Trends: Skunk Works | CIO Insight

Trends: Skunk Works

Written By
Mel Duvall
Mel Duvall
Jan 17, 2003
2 minute read

In the fall of 2001, pressed by dwindling revenues, cutthroat rivalry and a full-blown technology recession, Montreal-based Bell Canada needed to cut costs—and fast. CIO Eugene Roman knew the telecom could save millions of dollars in customer service costs each year if it could tie together four different service-troubleshooting networks and give customers access to them. The idea: reduce Bell’s payroll costs by letting customers, not high-priced service reps, check whether service complaints were being resolved—and how quickly.

Trouble was, vendors were telling Roman such a system would cost Bell as much as $10 million to buy the needed software and equipment. At first, Roman was discouraged: Even in good times, such a price tag would be a hard sell, but in the spending backlash, he knew approval would be even tougher to get.

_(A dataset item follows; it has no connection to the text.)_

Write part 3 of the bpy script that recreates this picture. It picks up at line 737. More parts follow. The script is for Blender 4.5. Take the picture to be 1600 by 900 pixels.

Then Roman had an idea. Why not see if Bell could do the project more cheaply in-house? Roman would develop a pilot to prove the business payoff—before asking Bell’s executive board to commit to full funding. Sure, a pilot could fail. But what if it could instead produce cold, hard numbers about benefits to the bottom line? Roman would not only boost his own credibility as CIO before the board, he’d also get the backing he’d need to roll out the project companywide.

Roman’s strategy worked. As a pilot, there was less risk of cost overruns. But Roman did better than keep costs down. The pilot delivered a workable, homegrown prototype, and did it in roughly 60 days—nearly a third of the time that many full-blown projects take. Further, the final cost amounted to about $1.9 million, a fraction of the $10 million Bell would have had to pay an outside vendor.

But better still, the pilot helped to establish a new and more permanent proving ground at Bell for all kinds of information technology projects. Called exCITE!, the new IT development lab has since tried, tested and proven the business merit of dozens of new IT initiatives that, all tolled, have resulted in more than $15 million in savings and some $10 million in new revenues for the company. “When you can tell a senior executive that, in no later than three months, he will get a solution—and know exactly what the payback will be, it’s very different from saying, ‘I’m going to deliver a project in 18 months,’ and ‘trust me,'” says Roman. Agrees Guy Marier, president of Bell Quebec: “The lab is a way to develop ideas and get results faster.”